▶ _EXERCISE TASK_
Scan the data. Collect each line that contains the word "from".

---- STORED DATA

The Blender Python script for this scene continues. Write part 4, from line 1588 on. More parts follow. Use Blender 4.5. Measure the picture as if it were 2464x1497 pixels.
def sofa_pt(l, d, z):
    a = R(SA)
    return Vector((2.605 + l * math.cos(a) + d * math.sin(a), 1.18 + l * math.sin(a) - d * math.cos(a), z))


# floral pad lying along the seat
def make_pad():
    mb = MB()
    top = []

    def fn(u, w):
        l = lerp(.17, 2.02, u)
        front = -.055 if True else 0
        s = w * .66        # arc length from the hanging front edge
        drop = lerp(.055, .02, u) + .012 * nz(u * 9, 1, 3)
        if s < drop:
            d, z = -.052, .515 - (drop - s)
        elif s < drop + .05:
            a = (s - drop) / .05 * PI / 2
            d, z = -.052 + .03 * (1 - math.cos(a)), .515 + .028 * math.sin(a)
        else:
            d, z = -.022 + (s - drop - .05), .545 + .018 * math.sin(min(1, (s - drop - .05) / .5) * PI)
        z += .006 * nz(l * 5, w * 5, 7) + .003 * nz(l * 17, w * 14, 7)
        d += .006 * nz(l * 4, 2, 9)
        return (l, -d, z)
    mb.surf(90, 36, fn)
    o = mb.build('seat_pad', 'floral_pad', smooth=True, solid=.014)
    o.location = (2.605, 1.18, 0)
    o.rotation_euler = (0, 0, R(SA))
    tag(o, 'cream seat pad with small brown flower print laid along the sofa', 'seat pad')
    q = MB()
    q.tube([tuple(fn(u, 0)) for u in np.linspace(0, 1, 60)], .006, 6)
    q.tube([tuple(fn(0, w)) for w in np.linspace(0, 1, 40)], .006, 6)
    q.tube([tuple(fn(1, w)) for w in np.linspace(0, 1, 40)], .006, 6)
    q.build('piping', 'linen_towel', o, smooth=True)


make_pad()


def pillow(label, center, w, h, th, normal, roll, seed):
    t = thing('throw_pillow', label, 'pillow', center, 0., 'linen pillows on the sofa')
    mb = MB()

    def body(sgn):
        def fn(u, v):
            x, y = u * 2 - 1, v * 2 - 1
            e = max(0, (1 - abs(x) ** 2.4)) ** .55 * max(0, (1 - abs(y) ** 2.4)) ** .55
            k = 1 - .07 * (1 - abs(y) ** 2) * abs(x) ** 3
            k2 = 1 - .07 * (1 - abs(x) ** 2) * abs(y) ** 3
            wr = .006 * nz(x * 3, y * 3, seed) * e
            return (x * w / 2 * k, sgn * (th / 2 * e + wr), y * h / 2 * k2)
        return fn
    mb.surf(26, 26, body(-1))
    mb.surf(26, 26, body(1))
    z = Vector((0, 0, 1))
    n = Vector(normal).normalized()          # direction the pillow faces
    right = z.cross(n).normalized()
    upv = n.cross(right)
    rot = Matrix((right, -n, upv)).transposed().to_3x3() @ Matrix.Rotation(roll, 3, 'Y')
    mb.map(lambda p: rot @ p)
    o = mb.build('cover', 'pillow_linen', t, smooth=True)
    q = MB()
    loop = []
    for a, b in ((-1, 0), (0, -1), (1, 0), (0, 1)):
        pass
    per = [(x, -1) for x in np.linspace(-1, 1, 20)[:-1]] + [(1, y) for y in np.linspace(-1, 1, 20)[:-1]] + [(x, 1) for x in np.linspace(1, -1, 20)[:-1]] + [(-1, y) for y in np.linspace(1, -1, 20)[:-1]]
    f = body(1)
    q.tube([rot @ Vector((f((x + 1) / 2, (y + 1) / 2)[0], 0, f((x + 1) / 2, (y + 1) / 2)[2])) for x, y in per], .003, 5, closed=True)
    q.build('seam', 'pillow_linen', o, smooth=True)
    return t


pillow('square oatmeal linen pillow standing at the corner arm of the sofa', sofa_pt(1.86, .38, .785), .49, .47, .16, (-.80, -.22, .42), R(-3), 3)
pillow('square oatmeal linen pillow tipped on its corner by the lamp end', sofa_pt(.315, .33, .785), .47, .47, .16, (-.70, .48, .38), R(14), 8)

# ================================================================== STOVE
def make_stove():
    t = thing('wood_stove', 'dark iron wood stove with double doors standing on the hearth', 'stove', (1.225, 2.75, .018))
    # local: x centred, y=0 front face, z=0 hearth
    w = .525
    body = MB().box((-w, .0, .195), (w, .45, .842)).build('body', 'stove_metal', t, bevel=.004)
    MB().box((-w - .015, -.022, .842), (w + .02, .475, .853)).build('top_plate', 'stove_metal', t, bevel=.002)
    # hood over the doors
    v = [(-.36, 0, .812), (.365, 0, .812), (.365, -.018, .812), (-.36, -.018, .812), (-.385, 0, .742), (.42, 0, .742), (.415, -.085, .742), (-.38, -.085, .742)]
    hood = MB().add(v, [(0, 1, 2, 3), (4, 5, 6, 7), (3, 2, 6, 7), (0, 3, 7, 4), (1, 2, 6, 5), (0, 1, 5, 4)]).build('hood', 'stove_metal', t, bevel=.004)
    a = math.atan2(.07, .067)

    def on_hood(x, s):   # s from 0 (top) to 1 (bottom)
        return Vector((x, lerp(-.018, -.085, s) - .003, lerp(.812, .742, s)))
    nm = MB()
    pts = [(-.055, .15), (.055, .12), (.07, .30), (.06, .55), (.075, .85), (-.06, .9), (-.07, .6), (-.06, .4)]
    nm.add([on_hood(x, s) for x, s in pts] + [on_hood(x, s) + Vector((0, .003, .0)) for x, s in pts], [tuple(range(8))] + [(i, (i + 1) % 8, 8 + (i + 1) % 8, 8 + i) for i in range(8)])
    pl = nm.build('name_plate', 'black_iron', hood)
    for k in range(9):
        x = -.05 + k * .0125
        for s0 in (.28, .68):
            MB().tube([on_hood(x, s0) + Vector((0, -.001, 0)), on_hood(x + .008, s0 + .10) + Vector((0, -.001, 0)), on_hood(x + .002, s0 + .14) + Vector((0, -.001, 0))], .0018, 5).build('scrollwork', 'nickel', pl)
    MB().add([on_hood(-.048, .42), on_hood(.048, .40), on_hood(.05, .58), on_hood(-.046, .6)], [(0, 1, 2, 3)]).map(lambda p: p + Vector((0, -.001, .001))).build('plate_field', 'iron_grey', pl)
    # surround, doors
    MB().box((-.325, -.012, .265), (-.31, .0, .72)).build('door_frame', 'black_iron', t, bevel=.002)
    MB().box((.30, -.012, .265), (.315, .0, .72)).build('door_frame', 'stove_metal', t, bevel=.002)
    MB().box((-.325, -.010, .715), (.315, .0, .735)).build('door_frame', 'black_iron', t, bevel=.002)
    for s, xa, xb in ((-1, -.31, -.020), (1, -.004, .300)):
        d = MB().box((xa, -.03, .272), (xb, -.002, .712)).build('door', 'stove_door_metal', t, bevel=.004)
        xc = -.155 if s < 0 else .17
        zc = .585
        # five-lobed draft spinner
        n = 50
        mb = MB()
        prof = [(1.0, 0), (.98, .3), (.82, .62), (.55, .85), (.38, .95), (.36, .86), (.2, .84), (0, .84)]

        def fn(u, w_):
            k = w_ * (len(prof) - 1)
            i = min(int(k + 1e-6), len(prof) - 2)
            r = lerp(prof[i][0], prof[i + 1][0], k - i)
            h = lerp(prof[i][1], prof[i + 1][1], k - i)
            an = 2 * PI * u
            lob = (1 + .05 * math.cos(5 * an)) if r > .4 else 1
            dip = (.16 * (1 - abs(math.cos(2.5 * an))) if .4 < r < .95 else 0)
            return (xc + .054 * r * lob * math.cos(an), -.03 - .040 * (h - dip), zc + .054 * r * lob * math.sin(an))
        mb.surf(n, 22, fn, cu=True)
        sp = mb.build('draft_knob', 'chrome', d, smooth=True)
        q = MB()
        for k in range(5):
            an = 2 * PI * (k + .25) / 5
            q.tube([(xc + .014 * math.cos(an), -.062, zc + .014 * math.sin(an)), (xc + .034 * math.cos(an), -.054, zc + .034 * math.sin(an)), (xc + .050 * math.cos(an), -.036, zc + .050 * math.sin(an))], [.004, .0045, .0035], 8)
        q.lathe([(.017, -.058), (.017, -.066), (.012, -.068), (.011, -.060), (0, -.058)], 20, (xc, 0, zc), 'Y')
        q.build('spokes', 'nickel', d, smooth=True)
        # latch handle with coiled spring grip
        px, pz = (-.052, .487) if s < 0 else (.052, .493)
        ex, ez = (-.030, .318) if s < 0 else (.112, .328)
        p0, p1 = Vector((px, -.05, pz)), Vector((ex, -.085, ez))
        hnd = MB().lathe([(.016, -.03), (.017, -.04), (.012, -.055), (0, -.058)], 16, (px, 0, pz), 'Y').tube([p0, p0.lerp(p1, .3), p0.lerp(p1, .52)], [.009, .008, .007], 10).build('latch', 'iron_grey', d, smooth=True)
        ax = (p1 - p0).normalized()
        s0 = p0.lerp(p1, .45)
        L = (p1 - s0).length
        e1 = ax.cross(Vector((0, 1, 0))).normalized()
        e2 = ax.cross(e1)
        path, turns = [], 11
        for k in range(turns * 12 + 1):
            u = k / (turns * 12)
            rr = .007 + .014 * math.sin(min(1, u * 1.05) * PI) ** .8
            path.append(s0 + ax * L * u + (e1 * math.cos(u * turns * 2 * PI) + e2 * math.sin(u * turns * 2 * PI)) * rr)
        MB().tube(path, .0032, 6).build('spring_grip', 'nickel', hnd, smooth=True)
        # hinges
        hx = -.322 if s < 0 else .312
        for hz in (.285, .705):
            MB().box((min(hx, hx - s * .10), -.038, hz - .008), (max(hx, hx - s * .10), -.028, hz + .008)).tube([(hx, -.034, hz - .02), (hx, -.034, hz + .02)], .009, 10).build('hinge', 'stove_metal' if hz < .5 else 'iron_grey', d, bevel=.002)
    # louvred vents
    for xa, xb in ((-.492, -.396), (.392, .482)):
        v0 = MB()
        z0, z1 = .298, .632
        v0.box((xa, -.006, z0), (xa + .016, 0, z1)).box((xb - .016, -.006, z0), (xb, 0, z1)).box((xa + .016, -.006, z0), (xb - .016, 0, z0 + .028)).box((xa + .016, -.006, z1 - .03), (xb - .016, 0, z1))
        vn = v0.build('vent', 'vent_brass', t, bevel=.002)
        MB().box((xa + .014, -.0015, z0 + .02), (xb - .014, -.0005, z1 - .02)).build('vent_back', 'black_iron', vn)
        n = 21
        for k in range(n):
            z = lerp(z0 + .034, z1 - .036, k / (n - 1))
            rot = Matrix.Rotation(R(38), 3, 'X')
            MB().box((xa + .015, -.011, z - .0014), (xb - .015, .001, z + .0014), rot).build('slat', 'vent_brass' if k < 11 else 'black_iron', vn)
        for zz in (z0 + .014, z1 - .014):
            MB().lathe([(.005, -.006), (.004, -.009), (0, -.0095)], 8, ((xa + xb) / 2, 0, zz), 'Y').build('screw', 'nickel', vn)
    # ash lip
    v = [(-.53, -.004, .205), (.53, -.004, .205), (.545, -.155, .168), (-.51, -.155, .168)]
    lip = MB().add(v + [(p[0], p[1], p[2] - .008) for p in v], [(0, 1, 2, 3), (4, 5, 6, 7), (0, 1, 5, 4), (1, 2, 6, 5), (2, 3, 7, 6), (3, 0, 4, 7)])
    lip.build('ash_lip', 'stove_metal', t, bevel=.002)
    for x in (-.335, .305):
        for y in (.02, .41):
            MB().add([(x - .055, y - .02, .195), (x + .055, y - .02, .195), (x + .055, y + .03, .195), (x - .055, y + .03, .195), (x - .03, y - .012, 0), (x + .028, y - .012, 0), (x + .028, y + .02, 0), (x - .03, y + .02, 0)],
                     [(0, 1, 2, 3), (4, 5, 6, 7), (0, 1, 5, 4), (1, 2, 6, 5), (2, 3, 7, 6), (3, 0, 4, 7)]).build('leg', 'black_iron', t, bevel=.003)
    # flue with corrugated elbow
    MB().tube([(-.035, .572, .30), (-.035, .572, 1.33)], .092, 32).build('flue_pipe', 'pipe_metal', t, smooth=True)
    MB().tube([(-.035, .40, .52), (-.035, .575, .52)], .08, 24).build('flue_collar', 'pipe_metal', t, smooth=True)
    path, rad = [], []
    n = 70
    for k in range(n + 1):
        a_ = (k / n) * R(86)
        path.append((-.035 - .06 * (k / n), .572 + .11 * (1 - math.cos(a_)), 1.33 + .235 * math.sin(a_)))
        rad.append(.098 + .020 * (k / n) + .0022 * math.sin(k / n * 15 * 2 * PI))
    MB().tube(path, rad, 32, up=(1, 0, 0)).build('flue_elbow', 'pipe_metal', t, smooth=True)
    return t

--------

▶ _RESULT BELOW_
The Blender Python script for this scene continues. Write part 4, from line 1588 on. More parts follow. Use Blender 4.5. Measure the picture as if it were 2464x1497 pixels.
        s = w * .66        # arc length from the hanging front edge
    def on_hood(x, s):   # s from 0 (top) to 1 (bottom)